Open Borders Now
The deeper we get into this immigration debacle, the more I think we should simply have open borders. I don’t mean open citizenship, but I see no reason why most people who want to work and live here shouldn’t be allowed to do so. It’s a big country with a declining population which would benefit from a helluva lot more folks restoring it from its current shithole status.
Why not make it easy for people from around the world to get on their phones, apply for a work permit or visa, upload their info, get vetted, and get their butts to America? Guest workers would be given an American ID, afforded the same legal protections as citizens, permitted to receive state-issued driver’s licenses, but would receive limited social services. From there, we ought to have a simple way to gain residency and, if they want, eventual citizenship.
Am I an idiot?
What’s the actual problem with that?
Ok, I anticipate one problem: the entire reason both parties turned a blind eye to illegal immigration for decades is because Americans like cheap food and services.
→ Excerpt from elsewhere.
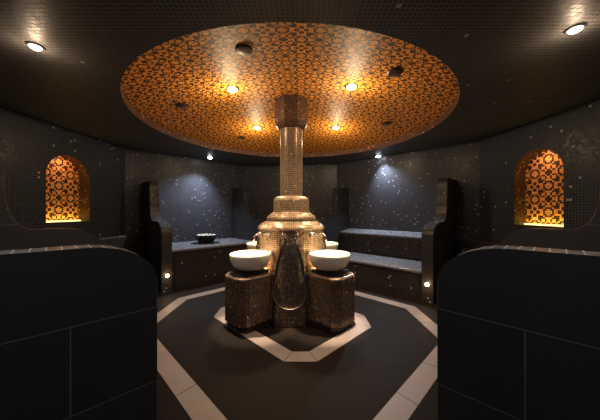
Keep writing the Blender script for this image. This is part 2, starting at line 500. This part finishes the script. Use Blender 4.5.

Overhauling our immigration system so that people could more easily work here threatens to both raise prices for certain goods and/or depress domestic worker wages. How to fix that? Minimum wage protections, which are already supposed to be in place, but which are regularly skirted by employers, with some estimating that undocumented immigrants earn up to 40% less than their domestic counterparts.
Instead of terrorizing people, a good job for ICE would be to enforce such worker protection laws. Admittedly, that would mean fewer opportunities to deploy chemical munitions, but the happy trade-off is less whistle-related hearing loss.
Open border opponents argue that such an arrangement would lead to greater national security risks, strains on social services, and a loss of national culture. None of those arguments hold much water with me.
Why would our national security risk be any greater than it is now? We would still control our borders. People would still be required to pass through immigration, present their IDs, get vetted, etc. etc. The only difference is we would actually know more about the people in our borders.
If anything, making it easier to cross legally would disrupt the human trafficking cartels, which would, presumably, make it harder for those with bad intentions to make it to the American interior. Plus, loosening border restrictions would redirect immigration enforcement from scrutinizing every strawberry picker and home health care aide so they can focus on people who would actually do us harm.
(A possible downstream effect: if people around the world see us treating their citizens well, they will have far less reason to hate us.)
As far as social services go, it seems to me that growing the tax base without the concomitant outlays for most social services that such tax dollars provide would improve social services, particularly if guest workers are required to procure some form of health insurance to be eligible for their visas.
There are also concerns about the already-tight housing market, concerns which I understand, but the actual evidence I’ve read suggests that immigration is a mixed bag for housing. On one hand, increased immigration does modestly raise rents and housing prices, but immigrants also tend to be the ones actually working in the construction trades. Additionally, as we saw in Springfield, OH, immigrants often move into depressed areas, turning those areas from blighted neighborhoods to burgeoning communities.
The “national culture” argument, to me, is the weakest and funniest. We frequently hear this nonsense from anti-immigrant activists, to which I ask: “What parts of American culture are you looking to preserve?”
Cheez Whiz?
Because the best parts of American culture were almost all made by immigrants or the children of immigrants. Our greatest export, American pop culture, is a creation of immigrants. A cinema industry created by foreigners like the Polish immigrant Samuel Goldwyn who partnered with the Ukrainian immigrant Louis B. Mayer. Charles Laemmle (Germany), Adolph Zucker (Hungary), the Warner brothers (Poland). A television industry pioneered by people like Willam Paley (son of Ukrainian immigrants), David Sarnoff (Belarus). We can throw Rupert Murdoch (Australia) in there, too. American music, especially rock-n-roll and hip-hop, is a mélange of global influences, especially African but also Irish, German, Scotch, and Mexican.
American food is the same. American business, the same. Preserving American culture means welcoming people from everywhere because American culture IS immigrant culture.
But when I think of “American culture,” what I think of first is the poem on the base of the Statue of Liberty, herself a French immigrant placed in New York Harbor to celebrate the American centennial, commemorate the end of slavery, and to inspire democracy in France. The poem, written by Emma Lazarus, a fifth-generation American whose family originally arrived in 1654 after fleeing the Inquisition in Brazil.
That poem, with its invocation of the world’s tired and poor, her wretched refuse and huddled masses yearning to be free, speaks to my American culture more than anything else. It is that culture they’re fighting to preserve in Minneapolis and Los Angeles and Chicago and Memphis and Maine. Opening our borders would preserve that.
Open borders make sense economically. They make sense ethically. They make sense from a policy perspective because they would redirect so many resources wasted on preserving an unsustainable system. Frankly, I don’t see the downside. Unless you’re afraid of people from other places. Because you’re stupid.



You are making too much sense, but you are right on the money. We spend our time, money and efforts chasing old ideas. Racism is an old idea. Time to do something else. We have all suffered enough.
As I have been told by my Native siblings from another parent, "NO one is illegal on stolen land."